Discussion in 'Music' started by ellbee, Feb 14, 2010.

  1. ellbee

    ellbee New commenter

    Hi all
    I was wondering if people would be able to help me with good, engaging and appropriate starter/ plenary activities.
    I am the sole music teacher in my school and have been told I need to work on these but there is no-one to really help me with this!
    I have an interactive whiteboard and do have some resources but being the only teacher music teacher, runing lunchtime and after school activities, I really struggle for time and sanity sometimes and often wonder if what I'm doing is ok! But I have been assured it is but if anyone is willing to share any of the starter/ plenary activities they have used and are good then I would be really grateful.

  2. florian gassmann

    florian gassmann Star commenter

    There are music starters in the resources section of the TES website, and I recall that Rob Steadman (are we now allowed to mention his name?) had a set published in Classroom Music a few years ago. Also, Googling for "Music starter activities" will come up with many suggestions.
    However (and I could be totally wrong), I thought that the starter should relate to the lesson (ideally picking-up from the previous lesson) and that the plenary should tie-together what has been learnt in the lesson it follows. If that is the case, it would be difficult to recommend a selection of such activities without knowing what it is you are teaching.
    I have to admit that at my age I know very little about such jargon as starters and plenaries. All I know is that it was always considered best practice to start a lesson with a short session for everyone (which we called a warm-up back in the 1960s) that led into the main part of the lesson, and that the last five minutes should consist of a rounding-up of what had been covered (called a summary, again involving everyone, often in a question-and-answer style).
    Is that what is meant by a starter and a plenary? If so, I expect that lots of educationalists have won plaudits, promotion and probably cash, for devising special terms for what has just been standard classroom practice for generations. But maybe I've missed some special nuance ...
  3. trelassick

    trelassick New commenter

    They may have even had charge of a budget of £70K - not standard classroom practice I can tell you!
  4. Do you have a class set of mini whiteboards?
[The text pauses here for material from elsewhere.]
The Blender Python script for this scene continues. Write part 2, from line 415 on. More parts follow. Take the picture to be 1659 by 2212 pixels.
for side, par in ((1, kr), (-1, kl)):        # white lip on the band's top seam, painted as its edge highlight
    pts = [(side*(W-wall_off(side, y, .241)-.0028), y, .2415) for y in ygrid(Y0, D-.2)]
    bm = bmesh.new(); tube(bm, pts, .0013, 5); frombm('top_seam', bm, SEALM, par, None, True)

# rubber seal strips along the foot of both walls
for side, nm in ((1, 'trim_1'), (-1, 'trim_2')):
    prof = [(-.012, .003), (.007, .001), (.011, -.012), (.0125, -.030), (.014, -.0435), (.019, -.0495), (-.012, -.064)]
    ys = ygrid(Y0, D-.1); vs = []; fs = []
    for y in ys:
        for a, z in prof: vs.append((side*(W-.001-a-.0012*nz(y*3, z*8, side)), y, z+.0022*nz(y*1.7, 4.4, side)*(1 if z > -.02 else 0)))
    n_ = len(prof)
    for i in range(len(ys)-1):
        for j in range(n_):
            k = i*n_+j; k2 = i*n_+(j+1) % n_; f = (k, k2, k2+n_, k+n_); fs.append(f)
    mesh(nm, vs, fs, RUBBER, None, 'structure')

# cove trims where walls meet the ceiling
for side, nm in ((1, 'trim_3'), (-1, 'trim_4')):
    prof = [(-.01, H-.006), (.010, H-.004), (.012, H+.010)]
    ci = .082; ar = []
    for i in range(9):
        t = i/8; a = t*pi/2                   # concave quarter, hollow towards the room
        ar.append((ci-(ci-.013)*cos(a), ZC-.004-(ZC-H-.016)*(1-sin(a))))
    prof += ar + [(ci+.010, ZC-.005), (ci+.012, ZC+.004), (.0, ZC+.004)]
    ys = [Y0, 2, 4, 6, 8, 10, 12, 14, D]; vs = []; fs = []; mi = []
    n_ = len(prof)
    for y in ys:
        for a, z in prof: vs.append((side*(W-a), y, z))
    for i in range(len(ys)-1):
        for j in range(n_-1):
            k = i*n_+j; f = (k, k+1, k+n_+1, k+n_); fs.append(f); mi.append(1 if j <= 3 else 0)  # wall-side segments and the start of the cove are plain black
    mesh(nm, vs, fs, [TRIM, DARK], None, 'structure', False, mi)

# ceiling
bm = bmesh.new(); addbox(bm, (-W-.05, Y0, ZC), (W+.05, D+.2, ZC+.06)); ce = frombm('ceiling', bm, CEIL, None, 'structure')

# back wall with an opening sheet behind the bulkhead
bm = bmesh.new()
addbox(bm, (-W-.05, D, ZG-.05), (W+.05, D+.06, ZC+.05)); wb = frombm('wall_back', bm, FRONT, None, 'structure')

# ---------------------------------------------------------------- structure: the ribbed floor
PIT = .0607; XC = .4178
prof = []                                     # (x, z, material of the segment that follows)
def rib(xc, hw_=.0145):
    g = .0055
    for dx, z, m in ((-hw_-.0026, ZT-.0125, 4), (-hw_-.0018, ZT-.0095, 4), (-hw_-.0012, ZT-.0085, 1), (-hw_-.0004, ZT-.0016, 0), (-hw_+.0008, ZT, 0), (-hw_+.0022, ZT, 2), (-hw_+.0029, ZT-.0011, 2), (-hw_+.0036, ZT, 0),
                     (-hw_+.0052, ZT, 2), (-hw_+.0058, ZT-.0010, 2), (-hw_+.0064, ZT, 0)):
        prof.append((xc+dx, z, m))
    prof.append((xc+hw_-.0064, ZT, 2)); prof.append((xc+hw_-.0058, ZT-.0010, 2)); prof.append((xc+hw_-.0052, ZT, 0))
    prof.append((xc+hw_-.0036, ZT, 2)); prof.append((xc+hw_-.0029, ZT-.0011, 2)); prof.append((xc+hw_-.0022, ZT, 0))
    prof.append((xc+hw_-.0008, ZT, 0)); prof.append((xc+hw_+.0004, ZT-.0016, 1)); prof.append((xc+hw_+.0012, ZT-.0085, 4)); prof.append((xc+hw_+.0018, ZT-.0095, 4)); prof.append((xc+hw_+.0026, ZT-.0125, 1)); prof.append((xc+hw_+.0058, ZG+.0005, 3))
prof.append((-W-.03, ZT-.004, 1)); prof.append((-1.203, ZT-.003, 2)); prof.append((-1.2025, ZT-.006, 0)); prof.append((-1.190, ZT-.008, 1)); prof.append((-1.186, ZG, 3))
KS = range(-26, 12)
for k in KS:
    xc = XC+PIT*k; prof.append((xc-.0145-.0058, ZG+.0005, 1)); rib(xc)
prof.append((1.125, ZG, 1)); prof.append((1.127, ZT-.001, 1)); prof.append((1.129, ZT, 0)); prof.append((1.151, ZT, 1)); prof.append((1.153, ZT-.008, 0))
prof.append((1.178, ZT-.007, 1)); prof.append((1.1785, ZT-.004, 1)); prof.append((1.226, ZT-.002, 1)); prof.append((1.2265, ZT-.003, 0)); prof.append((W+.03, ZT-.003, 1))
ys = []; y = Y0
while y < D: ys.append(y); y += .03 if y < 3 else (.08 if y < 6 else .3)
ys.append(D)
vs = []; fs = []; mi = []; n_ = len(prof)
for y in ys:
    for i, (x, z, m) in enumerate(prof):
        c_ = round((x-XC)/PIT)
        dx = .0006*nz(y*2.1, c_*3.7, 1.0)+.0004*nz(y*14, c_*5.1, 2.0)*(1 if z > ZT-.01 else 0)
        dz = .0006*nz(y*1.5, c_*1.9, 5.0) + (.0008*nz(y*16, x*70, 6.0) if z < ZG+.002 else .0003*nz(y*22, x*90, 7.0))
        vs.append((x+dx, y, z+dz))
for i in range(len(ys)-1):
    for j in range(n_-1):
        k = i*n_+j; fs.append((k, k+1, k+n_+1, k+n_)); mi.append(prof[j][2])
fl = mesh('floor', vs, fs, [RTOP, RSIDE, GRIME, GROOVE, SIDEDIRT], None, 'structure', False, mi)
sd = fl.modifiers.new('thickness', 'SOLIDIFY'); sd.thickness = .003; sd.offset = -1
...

They are great for doing quick listening tasks, involving everyone in Q+A, involving all pupils in making assessments of each other's work, quick write downs of lists etc.
    A few ideas - related youtube clip plus questions to be answered on whiteboards, a card sort task, key word definitions, rhythm/song activity linked to unit of work.
    I don't always do a starter, if the class are in the middle of a group performance task they come in and get straight on with the task we then stop about 15 minutes in for a mini plenary and share. What I do at the start also depends when the lesson is - if it is after a break/lunch when all pupils will arrive together or at change of lessons when they could take up to 15 minutes to arrive (we don't have bells). I always try to have music playing when they come in that is linked to the unit they are doing and often have a rolling power point with the instructions for the start of the lesson on it.
    Would it be possible to record work at the start of the lesson/project and then again later - the plenary could be based on identifying the difference/progress made. Depending what you have been working on the plenary could be the whole class performing together or a couple of groups/people sharing their work for feedback from the others.

    These are just a few ideas - hope they help.
  5. linber

    linber New commenter

    My school is having a big drive on AfL at present. We've been told to write the learning objective as a question, such as "How can you compose music in binary form that reflects opposites?"; the pupils then answer this question in the plenary, thus demonstrating they've achieved the lesson objective.